**Given information:**

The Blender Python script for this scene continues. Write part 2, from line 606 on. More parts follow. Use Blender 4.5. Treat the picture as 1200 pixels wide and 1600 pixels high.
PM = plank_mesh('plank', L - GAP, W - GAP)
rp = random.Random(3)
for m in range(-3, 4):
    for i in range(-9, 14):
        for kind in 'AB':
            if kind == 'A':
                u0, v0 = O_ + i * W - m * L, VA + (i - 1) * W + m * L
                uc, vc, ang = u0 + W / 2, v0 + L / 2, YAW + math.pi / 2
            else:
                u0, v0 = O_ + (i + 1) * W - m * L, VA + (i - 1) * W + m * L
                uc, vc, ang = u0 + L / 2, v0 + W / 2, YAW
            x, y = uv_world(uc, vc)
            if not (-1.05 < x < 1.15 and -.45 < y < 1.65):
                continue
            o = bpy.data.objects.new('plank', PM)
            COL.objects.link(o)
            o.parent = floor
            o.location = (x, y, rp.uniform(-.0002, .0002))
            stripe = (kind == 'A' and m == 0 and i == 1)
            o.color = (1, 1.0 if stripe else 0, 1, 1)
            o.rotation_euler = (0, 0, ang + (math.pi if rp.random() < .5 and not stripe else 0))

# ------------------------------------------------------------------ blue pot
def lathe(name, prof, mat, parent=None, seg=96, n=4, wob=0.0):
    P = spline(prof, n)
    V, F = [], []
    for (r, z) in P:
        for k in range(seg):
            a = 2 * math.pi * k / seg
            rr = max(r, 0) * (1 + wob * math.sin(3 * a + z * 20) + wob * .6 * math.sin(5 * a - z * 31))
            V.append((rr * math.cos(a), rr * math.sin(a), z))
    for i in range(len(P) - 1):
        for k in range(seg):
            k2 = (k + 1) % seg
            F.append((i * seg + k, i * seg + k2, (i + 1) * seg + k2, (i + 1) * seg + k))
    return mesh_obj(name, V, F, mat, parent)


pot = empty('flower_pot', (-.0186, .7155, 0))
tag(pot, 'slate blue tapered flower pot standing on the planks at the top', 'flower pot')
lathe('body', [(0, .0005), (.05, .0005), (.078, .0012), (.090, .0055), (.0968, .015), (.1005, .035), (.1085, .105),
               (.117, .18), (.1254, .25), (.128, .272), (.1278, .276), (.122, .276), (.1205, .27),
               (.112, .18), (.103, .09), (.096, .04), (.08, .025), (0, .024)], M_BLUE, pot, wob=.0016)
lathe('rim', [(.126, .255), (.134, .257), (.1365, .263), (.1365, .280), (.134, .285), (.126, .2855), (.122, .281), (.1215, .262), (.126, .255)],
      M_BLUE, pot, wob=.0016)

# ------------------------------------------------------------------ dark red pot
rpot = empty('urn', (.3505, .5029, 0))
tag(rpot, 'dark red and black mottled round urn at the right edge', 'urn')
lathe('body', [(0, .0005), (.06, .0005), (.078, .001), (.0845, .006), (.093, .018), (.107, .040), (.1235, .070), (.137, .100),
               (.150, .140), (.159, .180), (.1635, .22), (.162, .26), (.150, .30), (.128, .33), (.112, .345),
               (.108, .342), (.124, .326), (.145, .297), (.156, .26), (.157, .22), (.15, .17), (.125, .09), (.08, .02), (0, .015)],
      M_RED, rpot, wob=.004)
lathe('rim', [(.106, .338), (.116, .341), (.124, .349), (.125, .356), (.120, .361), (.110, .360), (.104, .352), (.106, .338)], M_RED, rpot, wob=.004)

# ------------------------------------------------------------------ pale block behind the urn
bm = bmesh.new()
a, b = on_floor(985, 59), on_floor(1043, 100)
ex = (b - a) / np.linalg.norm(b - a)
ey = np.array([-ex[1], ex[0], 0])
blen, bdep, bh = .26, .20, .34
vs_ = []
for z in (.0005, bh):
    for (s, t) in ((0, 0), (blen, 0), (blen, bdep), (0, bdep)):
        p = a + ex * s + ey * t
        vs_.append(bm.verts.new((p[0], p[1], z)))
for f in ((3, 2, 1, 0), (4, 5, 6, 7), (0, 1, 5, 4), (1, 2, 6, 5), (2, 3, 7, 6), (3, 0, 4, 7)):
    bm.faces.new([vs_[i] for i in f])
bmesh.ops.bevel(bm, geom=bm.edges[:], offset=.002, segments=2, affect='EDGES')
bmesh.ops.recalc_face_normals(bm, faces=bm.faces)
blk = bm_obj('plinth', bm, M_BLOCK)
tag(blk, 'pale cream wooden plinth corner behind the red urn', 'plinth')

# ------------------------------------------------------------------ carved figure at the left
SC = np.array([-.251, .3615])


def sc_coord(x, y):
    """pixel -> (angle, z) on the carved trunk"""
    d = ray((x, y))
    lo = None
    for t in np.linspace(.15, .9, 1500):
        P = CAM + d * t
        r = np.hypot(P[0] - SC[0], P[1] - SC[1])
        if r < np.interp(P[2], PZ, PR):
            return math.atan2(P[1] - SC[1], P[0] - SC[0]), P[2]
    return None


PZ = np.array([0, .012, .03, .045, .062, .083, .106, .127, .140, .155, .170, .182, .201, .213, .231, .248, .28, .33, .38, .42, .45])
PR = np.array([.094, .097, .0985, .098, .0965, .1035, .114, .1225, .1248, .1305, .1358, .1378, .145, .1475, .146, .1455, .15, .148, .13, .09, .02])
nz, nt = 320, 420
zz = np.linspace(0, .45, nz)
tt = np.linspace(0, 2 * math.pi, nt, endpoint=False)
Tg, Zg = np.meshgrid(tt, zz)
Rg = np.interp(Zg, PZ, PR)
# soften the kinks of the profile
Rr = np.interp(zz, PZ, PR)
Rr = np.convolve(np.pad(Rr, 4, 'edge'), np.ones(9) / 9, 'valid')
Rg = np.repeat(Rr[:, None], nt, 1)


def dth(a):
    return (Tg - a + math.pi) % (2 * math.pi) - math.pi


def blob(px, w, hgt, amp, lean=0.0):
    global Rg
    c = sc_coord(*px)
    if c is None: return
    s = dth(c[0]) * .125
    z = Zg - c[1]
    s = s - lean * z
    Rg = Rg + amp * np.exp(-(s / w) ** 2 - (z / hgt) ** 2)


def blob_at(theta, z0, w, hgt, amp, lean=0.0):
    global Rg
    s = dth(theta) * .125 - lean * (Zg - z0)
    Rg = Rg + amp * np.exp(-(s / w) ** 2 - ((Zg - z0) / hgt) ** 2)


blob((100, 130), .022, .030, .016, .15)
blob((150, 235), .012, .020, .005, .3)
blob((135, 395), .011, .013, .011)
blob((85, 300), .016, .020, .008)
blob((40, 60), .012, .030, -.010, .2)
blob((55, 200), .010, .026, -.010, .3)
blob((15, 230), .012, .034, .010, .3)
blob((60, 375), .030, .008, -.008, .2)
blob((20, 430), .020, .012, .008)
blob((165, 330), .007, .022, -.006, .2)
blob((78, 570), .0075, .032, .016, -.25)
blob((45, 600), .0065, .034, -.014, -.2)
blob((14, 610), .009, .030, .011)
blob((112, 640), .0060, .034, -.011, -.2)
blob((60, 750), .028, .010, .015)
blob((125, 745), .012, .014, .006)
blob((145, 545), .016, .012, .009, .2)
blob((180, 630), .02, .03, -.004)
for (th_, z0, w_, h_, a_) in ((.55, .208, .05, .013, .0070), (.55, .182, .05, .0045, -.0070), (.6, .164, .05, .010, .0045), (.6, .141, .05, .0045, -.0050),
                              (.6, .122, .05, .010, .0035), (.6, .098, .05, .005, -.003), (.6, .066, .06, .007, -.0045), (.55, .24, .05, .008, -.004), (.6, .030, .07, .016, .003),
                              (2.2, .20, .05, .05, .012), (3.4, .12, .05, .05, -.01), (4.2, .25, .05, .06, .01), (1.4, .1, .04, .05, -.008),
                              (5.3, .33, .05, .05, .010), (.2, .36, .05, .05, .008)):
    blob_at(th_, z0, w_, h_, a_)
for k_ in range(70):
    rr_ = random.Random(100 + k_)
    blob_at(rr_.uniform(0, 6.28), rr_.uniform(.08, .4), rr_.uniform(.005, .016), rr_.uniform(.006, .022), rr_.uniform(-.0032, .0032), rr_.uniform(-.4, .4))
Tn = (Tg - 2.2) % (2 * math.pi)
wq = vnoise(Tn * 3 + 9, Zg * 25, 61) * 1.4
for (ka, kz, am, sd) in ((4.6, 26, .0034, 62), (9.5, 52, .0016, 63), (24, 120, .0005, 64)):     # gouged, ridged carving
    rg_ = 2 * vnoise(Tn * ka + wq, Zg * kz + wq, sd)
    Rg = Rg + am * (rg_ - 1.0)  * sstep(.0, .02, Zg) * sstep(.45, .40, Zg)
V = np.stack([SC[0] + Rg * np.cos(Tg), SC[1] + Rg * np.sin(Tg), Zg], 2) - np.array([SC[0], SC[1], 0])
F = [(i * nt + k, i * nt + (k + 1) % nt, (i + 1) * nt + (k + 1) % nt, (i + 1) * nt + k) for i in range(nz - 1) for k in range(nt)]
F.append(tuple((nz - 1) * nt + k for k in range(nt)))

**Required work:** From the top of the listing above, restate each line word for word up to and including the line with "return mesh_obj(name, V, F, mat, parent)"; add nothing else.

**Result for this task:**
The Blender Python script for this scene continues. Write part 2, from line 606 on. More parts follow. Use Blender 4.5. Treat the picture as 1200 pixels wide and 1600 pixels high.
PM = plank_mesh('plank', L - GAP, W - GAP)
rp = random.Random(3)
for m in range(-3, 4):
    for i in range(-9, 14):
        for kind in 'AB':
            if kind == 'A':
                u0, v0 = O_ + i * W - m * L, VA + (i - 1) * W + m * L
                uc, vc, ang = u0 + W / 2, v0 + L / 2, YAW + math.pi / 2
            else:
                u0, v0 = O_ + (i + 1) * W - m * L, VA + (i - 1) * W + m * L
                uc, vc, ang = u0 + L / 2, v0 + W / 2, YAW
            x, y = uv_world(uc, vc)
            if not (-1.05 < x < 1.15 and -.45 < y < 1.65):
                continue
            o = bpy.data.objects.new('plank', PM)
            COL.objects.link(o)
            o.parent = floor
            o.location = (x, y, rp.uniform(-.0002, .0002))
            stripe = (kind == 'A' and m == 0 and i == 1)
            o.color = (1, 1.0 if stripe else 0, 1, 1)
            o.rotation_euler = (0, 0, ang + (math.pi if rp.random() < .5 and not stripe else 0))

# ------------------------------------------------------------------ blue pot
def lathe(name, prof, mat, parent=None, seg=96, n=4, wob=0.0):
    P = spline(prof, n)
    V, F = [], []
    for (r, z) in P:
        for k in range(seg):
            a = 2 * math.pi * k / seg
            rr = max(r, 0) * (1 + wob * math.sin(3 * a + z * 20) + wob * .6 * math.sin(5 * a - z * 31))
            V.append((rr * math.cos(a), rr * math.sin(a), z))
    for i in range(len(P) - 1):
        for k in range(seg):
            k2 = (k + 1) % seg
            F.append((i * seg + k, i * seg + k2, (i + 1) * seg + k2, (i + 1) * seg + k))
    return mesh_obj(name, V, F, mat, parent)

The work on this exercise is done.